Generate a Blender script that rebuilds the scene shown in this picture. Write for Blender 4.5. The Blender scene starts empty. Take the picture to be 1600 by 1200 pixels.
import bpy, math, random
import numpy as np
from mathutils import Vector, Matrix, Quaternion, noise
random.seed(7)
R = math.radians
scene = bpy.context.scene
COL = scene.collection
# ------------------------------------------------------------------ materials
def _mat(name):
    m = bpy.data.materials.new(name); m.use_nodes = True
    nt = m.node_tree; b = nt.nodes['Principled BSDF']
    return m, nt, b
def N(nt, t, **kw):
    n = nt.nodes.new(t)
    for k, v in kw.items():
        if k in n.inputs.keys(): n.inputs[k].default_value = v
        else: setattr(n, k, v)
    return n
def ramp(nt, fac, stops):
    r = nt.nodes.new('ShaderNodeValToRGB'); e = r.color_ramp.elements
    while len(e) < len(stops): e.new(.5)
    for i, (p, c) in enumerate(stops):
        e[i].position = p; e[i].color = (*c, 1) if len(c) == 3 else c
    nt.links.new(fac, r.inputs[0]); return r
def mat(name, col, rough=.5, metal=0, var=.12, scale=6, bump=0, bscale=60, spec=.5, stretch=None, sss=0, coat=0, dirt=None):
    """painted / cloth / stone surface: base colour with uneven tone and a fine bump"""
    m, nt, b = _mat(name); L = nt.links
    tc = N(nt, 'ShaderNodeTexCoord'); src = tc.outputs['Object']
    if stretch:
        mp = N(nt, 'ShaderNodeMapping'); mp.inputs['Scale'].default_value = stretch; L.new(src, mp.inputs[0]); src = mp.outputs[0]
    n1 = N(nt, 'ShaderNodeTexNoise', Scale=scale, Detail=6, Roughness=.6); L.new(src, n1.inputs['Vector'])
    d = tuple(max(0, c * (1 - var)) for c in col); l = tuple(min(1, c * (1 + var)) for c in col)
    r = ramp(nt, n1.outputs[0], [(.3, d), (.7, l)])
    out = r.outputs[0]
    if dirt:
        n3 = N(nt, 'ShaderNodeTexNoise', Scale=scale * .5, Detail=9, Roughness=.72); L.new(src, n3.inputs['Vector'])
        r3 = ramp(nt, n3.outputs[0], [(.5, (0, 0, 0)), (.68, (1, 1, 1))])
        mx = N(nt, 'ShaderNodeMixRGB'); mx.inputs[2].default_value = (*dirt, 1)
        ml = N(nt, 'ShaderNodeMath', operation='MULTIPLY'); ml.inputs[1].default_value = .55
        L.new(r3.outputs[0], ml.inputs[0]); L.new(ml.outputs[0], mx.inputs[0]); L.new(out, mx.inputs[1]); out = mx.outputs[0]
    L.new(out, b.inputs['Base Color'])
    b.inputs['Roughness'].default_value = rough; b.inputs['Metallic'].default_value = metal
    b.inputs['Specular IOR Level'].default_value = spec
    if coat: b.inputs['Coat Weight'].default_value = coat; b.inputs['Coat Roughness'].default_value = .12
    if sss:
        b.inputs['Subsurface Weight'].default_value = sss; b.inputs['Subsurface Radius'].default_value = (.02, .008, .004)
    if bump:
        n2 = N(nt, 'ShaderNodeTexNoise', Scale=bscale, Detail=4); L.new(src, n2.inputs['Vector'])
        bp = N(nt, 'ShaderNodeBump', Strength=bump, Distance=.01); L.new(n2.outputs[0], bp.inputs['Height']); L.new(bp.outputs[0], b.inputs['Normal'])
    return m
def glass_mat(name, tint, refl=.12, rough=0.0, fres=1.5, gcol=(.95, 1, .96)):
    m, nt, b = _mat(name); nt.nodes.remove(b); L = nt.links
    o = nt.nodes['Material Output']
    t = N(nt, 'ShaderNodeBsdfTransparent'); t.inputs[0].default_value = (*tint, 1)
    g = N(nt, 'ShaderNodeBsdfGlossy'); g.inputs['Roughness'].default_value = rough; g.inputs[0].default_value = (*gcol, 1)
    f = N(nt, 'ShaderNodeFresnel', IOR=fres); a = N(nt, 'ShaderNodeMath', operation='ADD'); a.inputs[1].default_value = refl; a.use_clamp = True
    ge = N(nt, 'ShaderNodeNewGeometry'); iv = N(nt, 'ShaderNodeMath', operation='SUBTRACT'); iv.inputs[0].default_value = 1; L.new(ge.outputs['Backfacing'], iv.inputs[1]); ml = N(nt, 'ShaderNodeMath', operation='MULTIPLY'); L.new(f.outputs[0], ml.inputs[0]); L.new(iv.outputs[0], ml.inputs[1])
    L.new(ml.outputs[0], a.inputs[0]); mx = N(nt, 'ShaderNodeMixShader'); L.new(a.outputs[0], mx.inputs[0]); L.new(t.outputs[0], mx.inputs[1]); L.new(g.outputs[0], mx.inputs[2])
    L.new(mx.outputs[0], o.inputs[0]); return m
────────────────
Exercise instructions
Hand back the material above in full, exactly as written.

Task output
Generate a Blender script that rebuilds the scene shown in this picture. Write for Blender 4.5. The Blender scene starts empty. Take the picture to be 1600 by 1200 pixels.
import bpy, math, random
import numpy as np
from mathutils import Vector, Matrix, Quaternion, noise
random.seed(7)
R = math.radians
scene = bpy.context.scene
COL = scene.collection
# ------------------------------------------------------------------ materials
def _mat(name):
    m = bpy.data.materials.new(name); m.use_nodes = True
    nt = m.node_tree; b = nt.nodes['Principled BSDF']
    return m, nt, b
def N(nt, t, **kw):
    n = nt.nodes.new(t)
    for k, v in kw.items():
        if k in n.inputs.keys(): n.inputs[k].default_value = v
        else: setattr(n, k, v)
    return n
def ramp(nt, fac, stops):
    r = nt.nodes.new('ShaderNodeValToRGB'); e = r.color_ramp.elements
    while len(e) < len(stops): e.new(.5)
    for i, (p, c) in enumerate(stops):
        e[i].position = p; e[i].color = (*c, 1) if len(c) == 3 else c
    nt.links.new(fac, r.inputs[0]); return r
def mat(name, col, rough=.5, metal=0, var=.12, scale=6, bump=0, bscale=60, spec=.5, stretch=None, sss=0, coat=0, dirt=None):
    """painted / cloth / stone surface: base colour with uneven tone and a fine bump"""
    m, nt, b = _mat(name); L = nt.links
    tc = N(nt, 'ShaderNodeTexCoord'); src = tc.outputs['Object']
    if stretch:
        mp = N(nt, 'ShaderNodeMapping'); mp.inputs['Scale'].default_value = stretch; L.new(src, mp.inputs[0]); src = mp.outputs[0]
    n1 = N(nt, 'ShaderNodeTexNoise', Scale=scale, Detail=6, Roughness=.6); L.new(src, n1.inputs['Vector'])
    d = tuple(max(0, c * (1 - var)) for c in col); l = tuple(min(1, c * (1 + var)) for c in col)
    r = ramp(nt, n1.outputs[0], [(.3, d), (.7, l)])
    out = r.outputs[0]
    if dirt:
        n3 = N(nt, 'ShaderNodeTexNoise', Scale=scale * .5, Detail=9, Roughness=.72); L.new(src, n3.inputs['Vector'])
        r3 = ramp(nt, n3.outputs[0], [(.5, (0, 0, 0)), (.68, (1, 1, 1))])
        mx = N(nt, 'ShaderNodeMixRGB'); mx.inputs[2].default_value = (*dirt, 1)
        ml = N(nt, 'ShaderNodeMath', operation='MULTIPLY'); ml.inputs[1].default_value = .55
        L.new(r3.outputs[0], ml.inputs[0]); L.new(ml.outputs[0], mx.inputs[0]); L.new(out, mx.inputs[1]); out = mx.outputs[0]
    L.new(out, b.inputs['Base Color'])
    b.inputs['Roughness'].default_value = rough; b.inputs['Metallic'].default_value = metal
    b.inputs['Specular IOR Level'].default_value = spec
    if coat: b.inputs['Coat Weight'].default_value = coat; b.inputs['Coat Roughness'].default_value = .12
    if sss:
        b.inputs['Subsurface Weight'].default_value = sss; b.inputs['Subsurface Radius'].default_value = (.02, .008, .004)
    if bump:
        n2 = N(nt, 'ShaderNodeTexNoise', Scale=bscale, Detail=4); L.new(src, n2.inputs['Vector'])
        bp = N(nt, 'ShaderNodeBump', Strength=bump, Distance=.01); L.new(n2.outputs[0], bp.inputs['Height']); L.new(bp.outputs[0], b.inputs['Normal'])
    return m
def glass_mat(name, tint, refl=.12, rough=0.0, fres=1.5, gcol=(.95, 1, .96)):
    m, nt, b = _mat(name); nt.nodes.remove(b); L = nt.links
    o = nt.nodes['Material Output']
    t = N(nt, 'ShaderNodeBsdfTransparent'); t.inputs[0].default_value = (*tint, 1)
    g = N(nt, 'ShaderNodeBsdfGlossy'); g.inputs['Roughness'].default_value = rough; g.inputs[0].default_value = (*gcol, 1)
    f = N(nt, 'ShaderNodeFresnel', IOR=fres); a = N(nt, 'ShaderNodeMath', operation='ADD'); a.inputs[1].default_value = refl; a.use_clamp = True
    ge = N(nt, 'ShaderNodeNewGeometry'); iv = N(nt, 'ShaderNodeMath', operation='SUBTRACT'); iv.inputs[0].default_value = 1; L.new(ge.outputs['Backfacing'], iv.inputs[1]); ml = N(nt, 'ShaderNodeMath', operation='MULTIPLY'); L.new(f.outputs[0], ml.inputs[0]); L.new(iv.outputs[0], ml.inputs[1])
    L.new(ml.outputs[0], a.inputs[0]); mx = N(nt, 'ShaderNodeMixShader'); L.new(a.outputs[0], mx.inputs[0]); L.new(t.outputs[0], mx.inputs[1]); L.new(g.outputs[0], mx.inputs[2])
    L.new(mx.outputs[0], o.inputs[0]); return m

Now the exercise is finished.